* _Task instructions_
Within the data that follows, set down exactly the lines from the one containing "Continue the Blender" through the one containing "m = MB(); m.beam(a_, c_, w_, .004, up=(0, 1, 0));", both ends included.

* _Records to use_
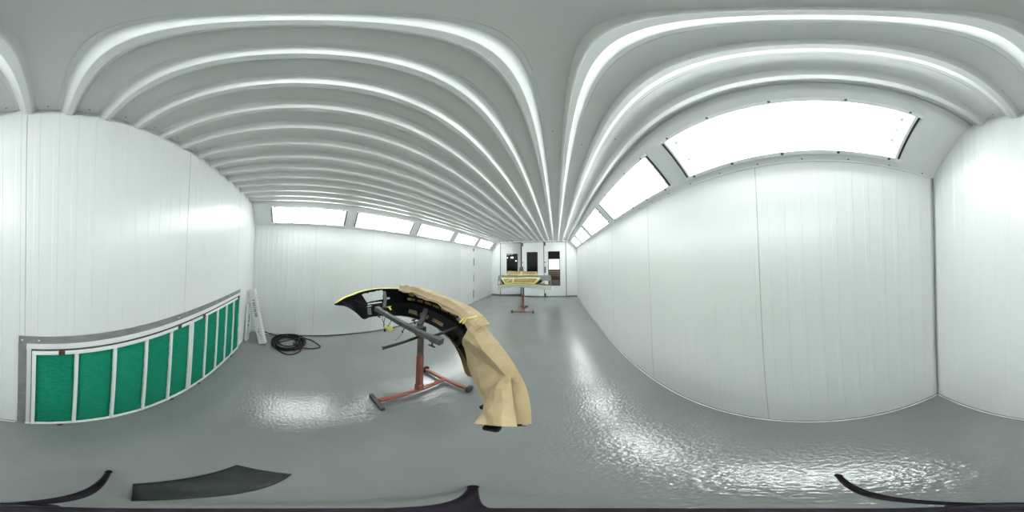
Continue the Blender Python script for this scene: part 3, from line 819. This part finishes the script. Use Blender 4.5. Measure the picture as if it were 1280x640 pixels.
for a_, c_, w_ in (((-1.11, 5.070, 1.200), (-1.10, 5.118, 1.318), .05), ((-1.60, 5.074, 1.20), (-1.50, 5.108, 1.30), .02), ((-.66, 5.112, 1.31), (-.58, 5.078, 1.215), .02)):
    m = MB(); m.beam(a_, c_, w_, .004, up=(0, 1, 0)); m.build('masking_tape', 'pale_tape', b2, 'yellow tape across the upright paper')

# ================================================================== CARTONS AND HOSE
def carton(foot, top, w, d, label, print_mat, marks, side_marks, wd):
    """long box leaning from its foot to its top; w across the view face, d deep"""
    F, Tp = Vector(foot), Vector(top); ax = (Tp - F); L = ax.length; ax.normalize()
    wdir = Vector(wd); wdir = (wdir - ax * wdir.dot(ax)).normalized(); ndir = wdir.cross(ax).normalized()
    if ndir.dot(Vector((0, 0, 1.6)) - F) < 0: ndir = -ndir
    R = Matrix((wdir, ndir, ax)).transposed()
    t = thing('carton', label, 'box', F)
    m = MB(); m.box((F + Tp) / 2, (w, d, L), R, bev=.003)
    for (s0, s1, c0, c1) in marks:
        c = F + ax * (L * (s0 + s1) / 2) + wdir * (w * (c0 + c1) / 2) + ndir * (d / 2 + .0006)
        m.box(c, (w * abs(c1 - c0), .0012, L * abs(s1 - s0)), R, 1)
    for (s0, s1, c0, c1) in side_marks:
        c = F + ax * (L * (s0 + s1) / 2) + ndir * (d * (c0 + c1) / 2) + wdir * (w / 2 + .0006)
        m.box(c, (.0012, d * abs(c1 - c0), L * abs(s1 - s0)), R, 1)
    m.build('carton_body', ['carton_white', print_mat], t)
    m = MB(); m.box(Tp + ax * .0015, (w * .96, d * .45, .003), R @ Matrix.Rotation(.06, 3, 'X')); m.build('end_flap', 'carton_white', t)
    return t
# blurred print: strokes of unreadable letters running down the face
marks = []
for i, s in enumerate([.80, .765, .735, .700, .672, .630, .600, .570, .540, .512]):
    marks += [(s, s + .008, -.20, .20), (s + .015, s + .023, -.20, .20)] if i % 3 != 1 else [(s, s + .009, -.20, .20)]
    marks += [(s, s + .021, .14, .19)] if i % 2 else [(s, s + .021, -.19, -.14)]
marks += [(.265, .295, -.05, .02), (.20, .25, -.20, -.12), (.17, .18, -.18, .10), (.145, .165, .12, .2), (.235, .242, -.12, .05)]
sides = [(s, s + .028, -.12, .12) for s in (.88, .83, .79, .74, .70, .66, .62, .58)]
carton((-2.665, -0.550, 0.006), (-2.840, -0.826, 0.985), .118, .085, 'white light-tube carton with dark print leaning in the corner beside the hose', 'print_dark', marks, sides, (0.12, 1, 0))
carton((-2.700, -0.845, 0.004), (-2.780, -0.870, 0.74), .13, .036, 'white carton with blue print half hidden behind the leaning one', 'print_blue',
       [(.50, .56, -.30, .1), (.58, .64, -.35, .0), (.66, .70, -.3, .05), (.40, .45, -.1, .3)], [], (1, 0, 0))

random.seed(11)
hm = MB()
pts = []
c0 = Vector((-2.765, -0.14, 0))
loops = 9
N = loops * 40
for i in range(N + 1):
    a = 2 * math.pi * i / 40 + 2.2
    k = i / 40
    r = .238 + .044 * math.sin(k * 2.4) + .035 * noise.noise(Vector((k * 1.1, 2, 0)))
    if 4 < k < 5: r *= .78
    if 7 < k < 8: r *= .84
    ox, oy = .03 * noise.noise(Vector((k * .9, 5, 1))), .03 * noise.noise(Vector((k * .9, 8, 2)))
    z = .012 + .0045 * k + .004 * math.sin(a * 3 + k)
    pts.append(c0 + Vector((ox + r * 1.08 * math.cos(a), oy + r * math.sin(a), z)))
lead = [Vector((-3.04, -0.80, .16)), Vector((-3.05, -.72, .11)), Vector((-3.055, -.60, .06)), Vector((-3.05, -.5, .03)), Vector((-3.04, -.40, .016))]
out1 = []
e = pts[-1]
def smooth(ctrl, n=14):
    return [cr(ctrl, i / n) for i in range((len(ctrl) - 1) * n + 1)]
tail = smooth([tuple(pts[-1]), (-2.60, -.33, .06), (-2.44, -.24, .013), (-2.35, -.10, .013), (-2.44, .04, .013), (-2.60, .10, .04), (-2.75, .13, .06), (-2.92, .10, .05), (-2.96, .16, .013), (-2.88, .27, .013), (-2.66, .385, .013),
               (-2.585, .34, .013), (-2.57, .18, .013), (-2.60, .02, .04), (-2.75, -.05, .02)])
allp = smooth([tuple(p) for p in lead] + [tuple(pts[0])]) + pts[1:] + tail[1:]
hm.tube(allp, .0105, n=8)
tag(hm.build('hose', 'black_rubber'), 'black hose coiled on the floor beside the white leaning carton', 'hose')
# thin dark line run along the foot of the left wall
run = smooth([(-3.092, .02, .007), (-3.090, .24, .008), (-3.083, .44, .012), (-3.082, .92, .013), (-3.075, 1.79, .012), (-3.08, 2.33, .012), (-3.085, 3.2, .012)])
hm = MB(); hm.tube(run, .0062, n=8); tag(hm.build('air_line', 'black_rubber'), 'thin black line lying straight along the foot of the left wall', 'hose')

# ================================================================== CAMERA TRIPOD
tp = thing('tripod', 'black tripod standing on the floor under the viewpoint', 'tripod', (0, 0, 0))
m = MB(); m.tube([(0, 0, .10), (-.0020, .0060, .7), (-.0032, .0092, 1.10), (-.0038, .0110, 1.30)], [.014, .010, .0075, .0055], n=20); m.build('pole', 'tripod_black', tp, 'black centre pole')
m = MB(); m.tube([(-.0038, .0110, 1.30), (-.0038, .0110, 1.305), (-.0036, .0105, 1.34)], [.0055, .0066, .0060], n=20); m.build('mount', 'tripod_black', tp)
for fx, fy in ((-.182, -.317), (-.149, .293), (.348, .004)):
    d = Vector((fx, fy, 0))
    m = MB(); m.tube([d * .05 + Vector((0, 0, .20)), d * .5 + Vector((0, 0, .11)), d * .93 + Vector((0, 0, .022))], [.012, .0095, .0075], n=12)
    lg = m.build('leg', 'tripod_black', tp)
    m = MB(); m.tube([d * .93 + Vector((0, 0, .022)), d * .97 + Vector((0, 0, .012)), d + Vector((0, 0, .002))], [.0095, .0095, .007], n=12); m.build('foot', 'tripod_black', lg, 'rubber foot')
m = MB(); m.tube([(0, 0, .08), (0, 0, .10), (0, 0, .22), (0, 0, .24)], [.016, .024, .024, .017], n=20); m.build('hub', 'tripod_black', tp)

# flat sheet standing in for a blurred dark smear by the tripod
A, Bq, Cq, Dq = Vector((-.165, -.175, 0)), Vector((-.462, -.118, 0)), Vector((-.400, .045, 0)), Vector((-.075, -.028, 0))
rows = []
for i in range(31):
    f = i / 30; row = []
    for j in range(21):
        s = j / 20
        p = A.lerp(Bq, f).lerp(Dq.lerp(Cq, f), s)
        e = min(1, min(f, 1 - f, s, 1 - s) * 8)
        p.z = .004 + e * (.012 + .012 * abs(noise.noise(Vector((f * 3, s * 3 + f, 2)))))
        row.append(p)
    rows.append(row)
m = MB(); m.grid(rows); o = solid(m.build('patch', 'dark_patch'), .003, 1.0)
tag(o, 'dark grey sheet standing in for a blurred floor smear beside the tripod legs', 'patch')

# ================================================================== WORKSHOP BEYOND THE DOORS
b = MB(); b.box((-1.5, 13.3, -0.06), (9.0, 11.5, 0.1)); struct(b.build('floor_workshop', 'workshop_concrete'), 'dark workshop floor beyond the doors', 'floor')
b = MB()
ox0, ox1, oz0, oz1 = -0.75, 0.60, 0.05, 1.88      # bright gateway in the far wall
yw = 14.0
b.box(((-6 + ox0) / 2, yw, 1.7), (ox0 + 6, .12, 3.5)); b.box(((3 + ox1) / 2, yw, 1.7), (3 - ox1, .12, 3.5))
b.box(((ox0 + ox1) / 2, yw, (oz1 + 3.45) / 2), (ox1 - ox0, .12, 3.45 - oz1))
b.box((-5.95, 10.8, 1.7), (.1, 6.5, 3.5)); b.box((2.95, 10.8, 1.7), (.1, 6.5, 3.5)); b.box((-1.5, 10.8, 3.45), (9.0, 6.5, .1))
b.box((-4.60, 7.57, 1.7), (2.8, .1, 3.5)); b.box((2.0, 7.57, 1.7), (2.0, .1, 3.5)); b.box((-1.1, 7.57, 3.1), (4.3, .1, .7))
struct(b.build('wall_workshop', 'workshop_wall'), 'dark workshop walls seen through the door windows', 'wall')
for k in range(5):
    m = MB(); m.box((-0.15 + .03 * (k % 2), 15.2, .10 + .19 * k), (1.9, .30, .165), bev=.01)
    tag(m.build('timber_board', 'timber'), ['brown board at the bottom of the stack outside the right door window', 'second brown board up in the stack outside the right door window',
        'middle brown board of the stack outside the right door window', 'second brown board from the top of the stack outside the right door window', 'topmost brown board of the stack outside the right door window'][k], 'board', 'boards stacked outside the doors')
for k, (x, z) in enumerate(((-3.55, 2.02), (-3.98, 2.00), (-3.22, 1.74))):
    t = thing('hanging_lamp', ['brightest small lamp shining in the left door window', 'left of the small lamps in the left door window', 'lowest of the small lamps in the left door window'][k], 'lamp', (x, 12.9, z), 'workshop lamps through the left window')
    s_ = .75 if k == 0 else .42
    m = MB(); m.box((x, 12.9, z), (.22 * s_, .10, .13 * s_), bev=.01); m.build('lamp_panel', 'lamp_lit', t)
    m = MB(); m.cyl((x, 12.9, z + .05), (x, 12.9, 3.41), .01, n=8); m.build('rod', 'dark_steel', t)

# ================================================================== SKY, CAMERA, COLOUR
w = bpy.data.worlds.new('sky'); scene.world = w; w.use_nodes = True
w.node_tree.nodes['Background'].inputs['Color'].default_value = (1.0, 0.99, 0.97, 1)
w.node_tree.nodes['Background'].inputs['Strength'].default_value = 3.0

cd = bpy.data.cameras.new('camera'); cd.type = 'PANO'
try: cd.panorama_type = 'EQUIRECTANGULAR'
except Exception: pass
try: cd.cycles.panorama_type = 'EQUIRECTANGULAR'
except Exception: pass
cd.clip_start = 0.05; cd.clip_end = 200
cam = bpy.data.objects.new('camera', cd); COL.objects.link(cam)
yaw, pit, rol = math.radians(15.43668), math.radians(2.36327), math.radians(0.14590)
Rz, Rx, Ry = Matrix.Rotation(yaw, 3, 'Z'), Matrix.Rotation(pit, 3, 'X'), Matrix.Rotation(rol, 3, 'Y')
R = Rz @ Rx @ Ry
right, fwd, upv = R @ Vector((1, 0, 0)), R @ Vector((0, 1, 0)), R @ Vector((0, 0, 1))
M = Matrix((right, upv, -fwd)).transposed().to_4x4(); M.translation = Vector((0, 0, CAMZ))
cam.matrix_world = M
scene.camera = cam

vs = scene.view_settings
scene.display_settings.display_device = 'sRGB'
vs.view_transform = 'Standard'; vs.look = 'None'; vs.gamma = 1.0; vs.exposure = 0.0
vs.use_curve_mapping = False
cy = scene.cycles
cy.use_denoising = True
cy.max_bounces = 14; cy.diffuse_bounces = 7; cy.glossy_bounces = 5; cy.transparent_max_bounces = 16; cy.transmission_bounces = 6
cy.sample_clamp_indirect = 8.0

...

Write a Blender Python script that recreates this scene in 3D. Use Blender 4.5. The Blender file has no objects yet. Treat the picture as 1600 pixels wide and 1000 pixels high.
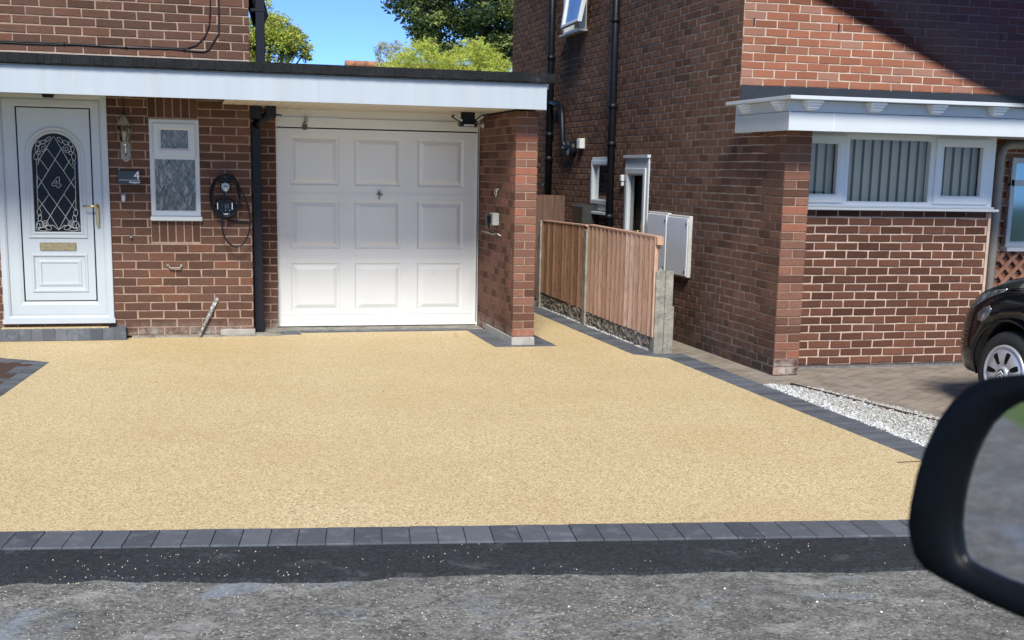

...

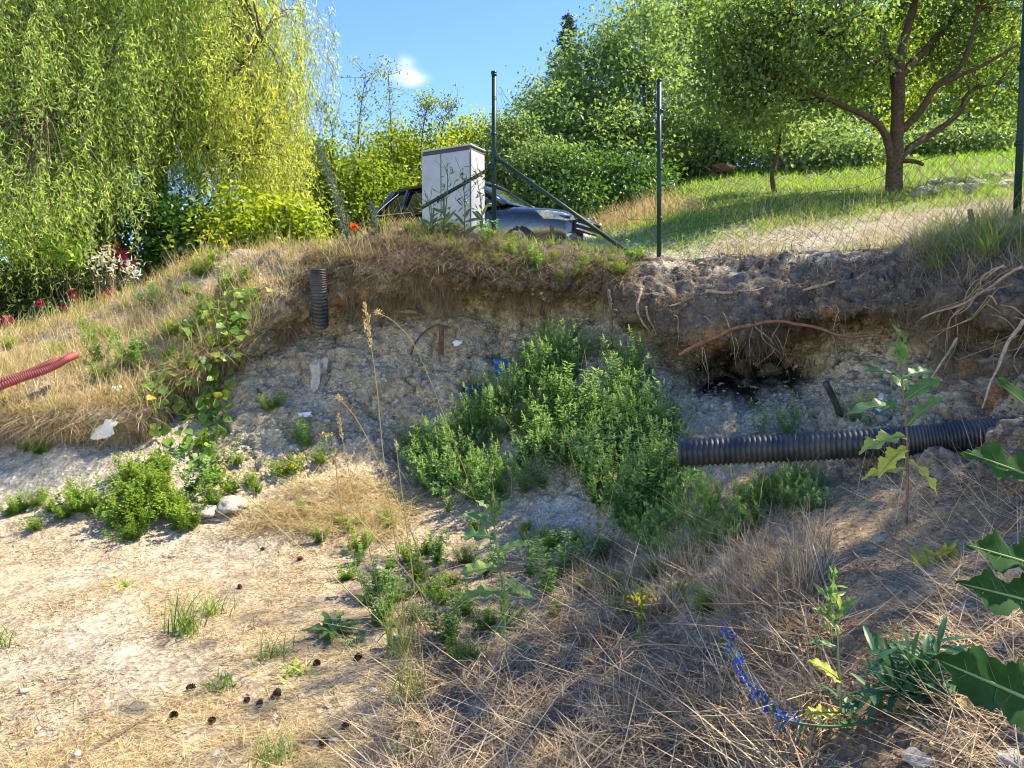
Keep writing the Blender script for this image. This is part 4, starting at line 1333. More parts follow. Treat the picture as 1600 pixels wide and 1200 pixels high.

* _Result_
Continue the Blender Python script for this scene: part 3, from line 819. This part finishes the script. Use Blender 4.5. Measure the picture as if it were 1280x640 pixels.
for a_, c_, w_ in (((-1.11, 5.070, 1.200), (-1.10, 5.118, 1.318), .05), ((-1.60, 5.074, 1.20), (-1.50, 5.108, 1.30), .02), ((-.66, 5.112, 1.31), (-.58, 5.078, 1.215), .02)):
    m = MB(); m.beam(a_, c_, w_, .004, up=(0, 1, 0)); m.build('masking_tape', 'pale_tape', b2, 'yellow tape across the upright paper')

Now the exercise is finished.